**SUPPLIED RECORDS:**
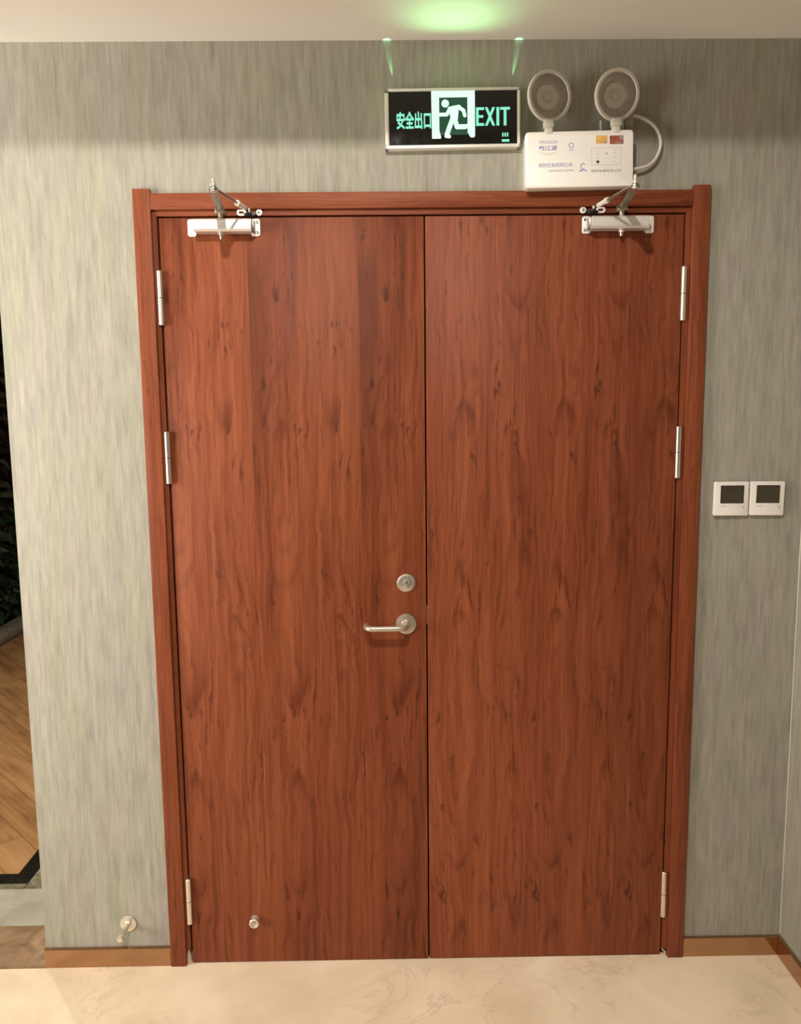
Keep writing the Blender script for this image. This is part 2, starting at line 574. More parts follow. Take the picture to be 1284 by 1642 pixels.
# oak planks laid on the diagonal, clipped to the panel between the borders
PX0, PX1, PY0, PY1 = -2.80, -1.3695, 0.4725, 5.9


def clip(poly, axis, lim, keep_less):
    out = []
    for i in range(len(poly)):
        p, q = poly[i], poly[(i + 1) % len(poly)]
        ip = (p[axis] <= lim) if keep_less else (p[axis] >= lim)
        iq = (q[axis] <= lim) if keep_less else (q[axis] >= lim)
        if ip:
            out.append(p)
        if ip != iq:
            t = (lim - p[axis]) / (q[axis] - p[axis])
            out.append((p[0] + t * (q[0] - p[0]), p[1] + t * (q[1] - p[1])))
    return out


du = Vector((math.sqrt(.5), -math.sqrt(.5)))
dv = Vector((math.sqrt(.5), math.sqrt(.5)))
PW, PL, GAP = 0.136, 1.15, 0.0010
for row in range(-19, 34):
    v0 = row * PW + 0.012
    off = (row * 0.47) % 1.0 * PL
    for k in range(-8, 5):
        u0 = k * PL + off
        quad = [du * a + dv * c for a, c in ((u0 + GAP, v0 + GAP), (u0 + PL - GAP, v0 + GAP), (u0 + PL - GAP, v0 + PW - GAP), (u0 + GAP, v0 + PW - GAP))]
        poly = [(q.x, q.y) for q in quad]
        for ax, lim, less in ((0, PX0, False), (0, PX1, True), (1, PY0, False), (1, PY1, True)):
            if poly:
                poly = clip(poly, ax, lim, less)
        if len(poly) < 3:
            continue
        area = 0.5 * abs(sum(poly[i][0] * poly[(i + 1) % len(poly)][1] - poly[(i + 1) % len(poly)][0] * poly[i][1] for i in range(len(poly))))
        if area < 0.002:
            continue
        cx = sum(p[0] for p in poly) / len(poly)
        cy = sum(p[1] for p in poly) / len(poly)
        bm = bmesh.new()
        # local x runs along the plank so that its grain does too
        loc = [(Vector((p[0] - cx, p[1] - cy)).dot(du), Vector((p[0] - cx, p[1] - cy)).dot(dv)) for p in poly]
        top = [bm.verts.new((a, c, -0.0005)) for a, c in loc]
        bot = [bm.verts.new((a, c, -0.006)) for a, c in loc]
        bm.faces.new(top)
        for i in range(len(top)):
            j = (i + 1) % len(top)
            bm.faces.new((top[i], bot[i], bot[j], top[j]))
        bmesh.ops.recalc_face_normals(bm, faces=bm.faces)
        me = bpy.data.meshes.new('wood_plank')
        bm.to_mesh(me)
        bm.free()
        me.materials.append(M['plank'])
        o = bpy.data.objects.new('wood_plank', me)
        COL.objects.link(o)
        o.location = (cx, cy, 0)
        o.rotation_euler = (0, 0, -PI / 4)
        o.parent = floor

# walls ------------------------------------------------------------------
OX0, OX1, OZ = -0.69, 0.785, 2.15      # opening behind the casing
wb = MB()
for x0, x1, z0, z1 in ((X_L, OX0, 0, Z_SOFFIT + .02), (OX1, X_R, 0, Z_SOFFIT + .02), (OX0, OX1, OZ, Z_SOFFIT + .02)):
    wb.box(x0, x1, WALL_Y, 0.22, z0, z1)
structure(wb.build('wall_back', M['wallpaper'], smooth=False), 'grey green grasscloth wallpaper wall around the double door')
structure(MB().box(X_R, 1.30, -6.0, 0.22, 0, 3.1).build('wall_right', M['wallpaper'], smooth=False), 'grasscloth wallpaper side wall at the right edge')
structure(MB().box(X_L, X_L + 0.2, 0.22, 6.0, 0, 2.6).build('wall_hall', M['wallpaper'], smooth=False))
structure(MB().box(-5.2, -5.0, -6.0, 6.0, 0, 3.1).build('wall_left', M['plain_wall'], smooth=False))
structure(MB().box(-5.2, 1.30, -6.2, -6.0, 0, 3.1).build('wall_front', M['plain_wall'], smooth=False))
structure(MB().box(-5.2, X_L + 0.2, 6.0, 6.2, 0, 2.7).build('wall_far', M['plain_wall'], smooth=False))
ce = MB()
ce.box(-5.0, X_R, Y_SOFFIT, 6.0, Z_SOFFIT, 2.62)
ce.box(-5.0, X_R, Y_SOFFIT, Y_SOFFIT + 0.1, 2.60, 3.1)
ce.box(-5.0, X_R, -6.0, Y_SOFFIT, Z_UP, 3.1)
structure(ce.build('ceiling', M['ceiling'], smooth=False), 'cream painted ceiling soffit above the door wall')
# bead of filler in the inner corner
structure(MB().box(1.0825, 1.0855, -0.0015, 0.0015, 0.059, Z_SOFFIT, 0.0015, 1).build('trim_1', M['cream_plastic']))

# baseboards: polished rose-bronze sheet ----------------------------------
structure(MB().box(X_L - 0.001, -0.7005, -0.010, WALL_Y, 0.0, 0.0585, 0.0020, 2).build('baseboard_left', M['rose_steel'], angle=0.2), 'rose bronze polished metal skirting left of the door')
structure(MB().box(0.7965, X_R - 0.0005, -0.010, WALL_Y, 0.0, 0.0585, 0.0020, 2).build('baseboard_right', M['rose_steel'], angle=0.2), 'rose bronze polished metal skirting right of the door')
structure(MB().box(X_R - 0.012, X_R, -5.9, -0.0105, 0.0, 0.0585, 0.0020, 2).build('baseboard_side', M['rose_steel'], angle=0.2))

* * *

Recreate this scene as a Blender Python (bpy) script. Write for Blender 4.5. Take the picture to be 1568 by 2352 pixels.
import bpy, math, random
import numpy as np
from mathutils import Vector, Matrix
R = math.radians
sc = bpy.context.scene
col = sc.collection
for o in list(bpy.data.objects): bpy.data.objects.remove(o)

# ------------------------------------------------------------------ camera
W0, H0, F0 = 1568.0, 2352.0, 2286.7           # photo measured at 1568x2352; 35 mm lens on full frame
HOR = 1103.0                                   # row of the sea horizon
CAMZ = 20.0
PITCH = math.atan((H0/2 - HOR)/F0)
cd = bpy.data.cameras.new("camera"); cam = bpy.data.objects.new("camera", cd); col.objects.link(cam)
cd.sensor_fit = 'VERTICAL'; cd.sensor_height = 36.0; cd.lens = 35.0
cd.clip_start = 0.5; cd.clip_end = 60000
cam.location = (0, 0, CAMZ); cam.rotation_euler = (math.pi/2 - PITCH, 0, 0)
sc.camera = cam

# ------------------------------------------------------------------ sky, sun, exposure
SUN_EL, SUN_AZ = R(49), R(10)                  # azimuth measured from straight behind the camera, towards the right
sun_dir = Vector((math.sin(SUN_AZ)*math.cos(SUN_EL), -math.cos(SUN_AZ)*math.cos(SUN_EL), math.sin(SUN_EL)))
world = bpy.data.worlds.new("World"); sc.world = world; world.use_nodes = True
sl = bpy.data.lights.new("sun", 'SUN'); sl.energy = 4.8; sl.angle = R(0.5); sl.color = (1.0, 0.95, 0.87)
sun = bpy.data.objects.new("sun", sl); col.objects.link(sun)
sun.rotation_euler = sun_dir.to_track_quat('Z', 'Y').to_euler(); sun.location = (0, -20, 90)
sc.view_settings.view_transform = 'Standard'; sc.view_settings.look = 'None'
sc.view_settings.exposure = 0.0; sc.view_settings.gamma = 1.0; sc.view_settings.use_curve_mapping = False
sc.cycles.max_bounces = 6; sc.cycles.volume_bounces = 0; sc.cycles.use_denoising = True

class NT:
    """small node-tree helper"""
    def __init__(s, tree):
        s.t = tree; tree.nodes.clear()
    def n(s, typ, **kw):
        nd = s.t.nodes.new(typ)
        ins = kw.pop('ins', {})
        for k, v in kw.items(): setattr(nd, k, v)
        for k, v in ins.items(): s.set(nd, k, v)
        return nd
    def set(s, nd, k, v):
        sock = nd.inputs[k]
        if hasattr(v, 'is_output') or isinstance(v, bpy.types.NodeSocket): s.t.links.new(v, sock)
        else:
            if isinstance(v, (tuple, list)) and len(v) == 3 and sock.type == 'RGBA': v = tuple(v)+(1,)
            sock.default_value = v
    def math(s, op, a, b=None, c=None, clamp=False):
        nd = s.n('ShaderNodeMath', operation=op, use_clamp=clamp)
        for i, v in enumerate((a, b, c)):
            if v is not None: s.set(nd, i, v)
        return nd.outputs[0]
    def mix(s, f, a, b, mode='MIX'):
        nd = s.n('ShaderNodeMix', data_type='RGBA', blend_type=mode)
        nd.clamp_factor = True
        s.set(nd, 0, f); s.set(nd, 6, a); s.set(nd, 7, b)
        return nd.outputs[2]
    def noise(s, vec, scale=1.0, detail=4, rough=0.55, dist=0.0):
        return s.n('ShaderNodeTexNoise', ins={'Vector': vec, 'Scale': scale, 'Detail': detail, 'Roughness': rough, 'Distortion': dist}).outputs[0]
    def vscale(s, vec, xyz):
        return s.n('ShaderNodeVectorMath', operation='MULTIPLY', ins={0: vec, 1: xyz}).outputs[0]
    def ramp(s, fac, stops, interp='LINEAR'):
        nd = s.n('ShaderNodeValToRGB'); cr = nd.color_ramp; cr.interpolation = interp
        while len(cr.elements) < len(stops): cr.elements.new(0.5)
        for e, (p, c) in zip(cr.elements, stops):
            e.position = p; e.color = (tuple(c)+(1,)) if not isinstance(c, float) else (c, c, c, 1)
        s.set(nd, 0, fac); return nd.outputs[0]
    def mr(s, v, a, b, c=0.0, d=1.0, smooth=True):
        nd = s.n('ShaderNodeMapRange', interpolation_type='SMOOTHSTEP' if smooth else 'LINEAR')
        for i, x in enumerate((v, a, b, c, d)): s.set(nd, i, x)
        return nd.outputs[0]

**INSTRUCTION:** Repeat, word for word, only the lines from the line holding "Recreate this scene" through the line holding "sc.camera = cam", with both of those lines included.

**RESPONSE TO THE TASK:**
Recreate this scene as a Blender Python (bpy) script. Write for Blender 4.5. Take the picture to be 1568 by 2352 pixels.
import bpy, math, random
import numpy as np
from mathutils import Vector, Matrix
R = math.radians
sc = bpy.context.scene
col = sc.collection
for o in list(bpy.data.objects): bpy.data.objects.remove(o)

# ------------------------------------------------------------------ camera
W0, H0, F0 = 1568.0, 2352.0, 2286.7           # photo measured at 1568x2352; 35 mm lens on full frame
HOR = 1103.0                                   # row of the sea horizon
CAMZ = 20.0
PITCH = math.atan((H0/2 - HOR)/F0)
cd = bpy.data.cameras.new("camera"); cam = bpy.data.objects.new("camera", cd); col.objects.link(cam)
cd.sensor_fit = 'VERTICAL'; cd.sensor_height = 36.0; cd.lens = 35.0
cd.clip_start = 0.5; cd.clip_end = 60000
cam.location = (0, 0, CAMZ); cam.rotation_euler = (math.pi/2 - PITCH, 0, 0)
sc.camera = cam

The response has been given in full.